GOAL OF THE EXERCISE
Output the lines below exactly, please, from the first line until the line with "return s / t", counting both.

COLLECTED MATERIAL
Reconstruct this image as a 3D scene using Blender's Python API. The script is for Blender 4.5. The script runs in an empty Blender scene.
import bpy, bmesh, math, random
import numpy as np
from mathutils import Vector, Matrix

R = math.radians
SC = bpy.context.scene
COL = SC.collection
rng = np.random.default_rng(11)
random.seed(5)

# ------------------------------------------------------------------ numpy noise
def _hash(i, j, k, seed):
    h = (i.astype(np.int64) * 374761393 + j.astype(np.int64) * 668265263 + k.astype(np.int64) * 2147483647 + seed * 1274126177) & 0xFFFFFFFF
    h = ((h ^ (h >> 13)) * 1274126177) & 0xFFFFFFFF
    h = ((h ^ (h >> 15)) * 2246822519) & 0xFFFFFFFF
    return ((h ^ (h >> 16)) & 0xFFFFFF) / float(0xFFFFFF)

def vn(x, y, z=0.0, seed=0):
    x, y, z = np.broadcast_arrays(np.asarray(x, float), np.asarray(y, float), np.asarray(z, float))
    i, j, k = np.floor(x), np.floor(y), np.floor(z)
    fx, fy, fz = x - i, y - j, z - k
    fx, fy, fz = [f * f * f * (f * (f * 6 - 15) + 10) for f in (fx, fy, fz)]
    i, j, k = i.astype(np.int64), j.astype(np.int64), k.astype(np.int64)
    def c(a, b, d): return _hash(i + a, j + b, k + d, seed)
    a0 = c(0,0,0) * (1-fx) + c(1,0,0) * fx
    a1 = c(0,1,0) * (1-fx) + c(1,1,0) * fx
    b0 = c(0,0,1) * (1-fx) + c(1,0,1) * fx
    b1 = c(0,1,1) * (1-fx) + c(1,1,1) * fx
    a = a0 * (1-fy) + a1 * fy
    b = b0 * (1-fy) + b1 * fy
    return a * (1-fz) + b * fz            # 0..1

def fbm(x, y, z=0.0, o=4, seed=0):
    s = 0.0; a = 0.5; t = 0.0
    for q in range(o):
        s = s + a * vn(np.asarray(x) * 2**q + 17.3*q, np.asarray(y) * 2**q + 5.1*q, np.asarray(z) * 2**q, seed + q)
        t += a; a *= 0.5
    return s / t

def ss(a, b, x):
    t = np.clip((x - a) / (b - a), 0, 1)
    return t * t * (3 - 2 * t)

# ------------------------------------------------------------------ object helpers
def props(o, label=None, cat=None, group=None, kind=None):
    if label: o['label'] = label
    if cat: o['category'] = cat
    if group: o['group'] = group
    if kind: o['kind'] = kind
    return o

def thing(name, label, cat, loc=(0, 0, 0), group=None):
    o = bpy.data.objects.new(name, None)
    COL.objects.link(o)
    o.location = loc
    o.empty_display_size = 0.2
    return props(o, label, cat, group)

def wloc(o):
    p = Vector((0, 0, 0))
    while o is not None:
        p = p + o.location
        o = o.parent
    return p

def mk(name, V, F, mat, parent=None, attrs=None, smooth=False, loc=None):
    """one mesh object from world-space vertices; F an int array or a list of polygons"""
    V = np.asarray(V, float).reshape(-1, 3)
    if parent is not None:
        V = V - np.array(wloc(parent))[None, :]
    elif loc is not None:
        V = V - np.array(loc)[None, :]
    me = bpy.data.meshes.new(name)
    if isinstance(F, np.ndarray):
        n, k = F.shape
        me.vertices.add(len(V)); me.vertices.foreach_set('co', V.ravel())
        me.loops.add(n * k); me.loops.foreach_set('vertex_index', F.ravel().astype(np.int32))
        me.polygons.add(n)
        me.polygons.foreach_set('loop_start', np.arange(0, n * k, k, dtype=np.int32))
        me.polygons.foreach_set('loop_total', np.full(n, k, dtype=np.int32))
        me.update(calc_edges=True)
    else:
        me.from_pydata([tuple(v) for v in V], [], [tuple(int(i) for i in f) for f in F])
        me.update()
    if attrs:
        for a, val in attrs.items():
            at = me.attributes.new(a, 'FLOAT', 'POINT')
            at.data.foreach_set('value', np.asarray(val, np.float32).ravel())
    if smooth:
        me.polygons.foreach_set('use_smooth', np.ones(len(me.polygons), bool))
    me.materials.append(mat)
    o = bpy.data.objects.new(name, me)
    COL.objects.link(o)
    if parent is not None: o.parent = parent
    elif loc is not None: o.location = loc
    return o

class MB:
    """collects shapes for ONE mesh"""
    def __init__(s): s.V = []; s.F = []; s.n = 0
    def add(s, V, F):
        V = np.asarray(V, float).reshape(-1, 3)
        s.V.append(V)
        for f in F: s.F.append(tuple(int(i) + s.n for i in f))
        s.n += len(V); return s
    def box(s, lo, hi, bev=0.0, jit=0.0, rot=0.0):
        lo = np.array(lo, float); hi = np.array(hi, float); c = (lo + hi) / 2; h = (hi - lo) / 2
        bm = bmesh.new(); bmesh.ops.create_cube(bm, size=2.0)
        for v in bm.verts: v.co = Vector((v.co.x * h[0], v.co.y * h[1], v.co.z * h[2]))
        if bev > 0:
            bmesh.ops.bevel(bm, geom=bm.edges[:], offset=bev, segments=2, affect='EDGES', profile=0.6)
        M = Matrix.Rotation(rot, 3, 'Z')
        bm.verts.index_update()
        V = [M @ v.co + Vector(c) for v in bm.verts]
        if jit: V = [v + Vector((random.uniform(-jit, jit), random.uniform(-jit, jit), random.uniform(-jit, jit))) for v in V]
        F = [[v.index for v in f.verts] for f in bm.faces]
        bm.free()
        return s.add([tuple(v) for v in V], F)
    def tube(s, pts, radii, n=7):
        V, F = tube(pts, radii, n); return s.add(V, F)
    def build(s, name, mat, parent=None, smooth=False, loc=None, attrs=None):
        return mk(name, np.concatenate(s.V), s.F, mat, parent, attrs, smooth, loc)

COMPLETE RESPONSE
Reconstruct this image as a 3D scene using Blender's Python API. The script is for Blender 4.5. The script runs in an empty Blender scene.
import bpy, bmesh, math, random
import numpy as np
from mathutils import Vector, Matrix

R = math.radians
SC = bpy.context.scene
COL = SC.collection
rng = np.random.default_rng(11)
random.seed(5)

# ------------------------------------------------------------------ numpy noise
def _hash(i, j, k, seed):
    h = (i.astype(np.int64) * 374761393 + j.astype(np.int64) * 668265263 + k.astype(np.int64) * 2147483647 + seed * 1274126177) & 0xFFFFFFFF
    h = ((h ^ (h >> 13)) * 1274126177) & 0xFFFFFFFF
    h = ((h ^ (h >> 15)) * 2246822519) & 0xFFFFFFFF
    return ((h ^ (h >> 16)) & 0xFFFFFF) / float(0xFFFFFF)

def vn(x, y, z=0.0, seed=0):
    x, y, z = np.broadcast_arrays(np.asarray(x, float), np.asarray(y, float), np.asarray(z, float))
    i, j, k = np.floor(x), np.floor(y), np.floor(z)
    fx, fy, fz = x - i, y - j, z - k
    fx, fy, fz = [f * f * f * (f * (f * 6 - 15) + 10) for f in (fx, fy, fz)]
    i, j, k = i.astype(np.int64), j.astype(np.int64), k.astype(np.int64)
    def c(a, b, d): return _hash(i + a, j + b, k + d, seed)
    a0 = c(0,0,0) * (1-fx) + c(1,0,0) * fx
    a1 = c(0,1,0) * (1-fx) + c(1,1,0) * fx
    b0 = c(0,0,1) * (1-fx) + c(1,0,1) * fx
    b1 = c(0,1,1) * (1-fx) + c(1,1,1) * fx
    a = a0 * (1-fy) + a1 * fy
    b = b0 * (1-fy) + b1 * fy
    return a * (1-fz) + b * fz            # 0..1

def fbm(x, y, z=0.0, o=4, seed=0):
    s = 0.0; a = 0.5; t = 0.0
    for q in range(o):
        s = s + a * vn(np.asarray(x) * 2**q + 17.3*q, np.asarray(y) * 2**q + 5.1*q, np.asarray(z) * 2**q, seed + q)
        t += a; a *= 0.5
    return s / t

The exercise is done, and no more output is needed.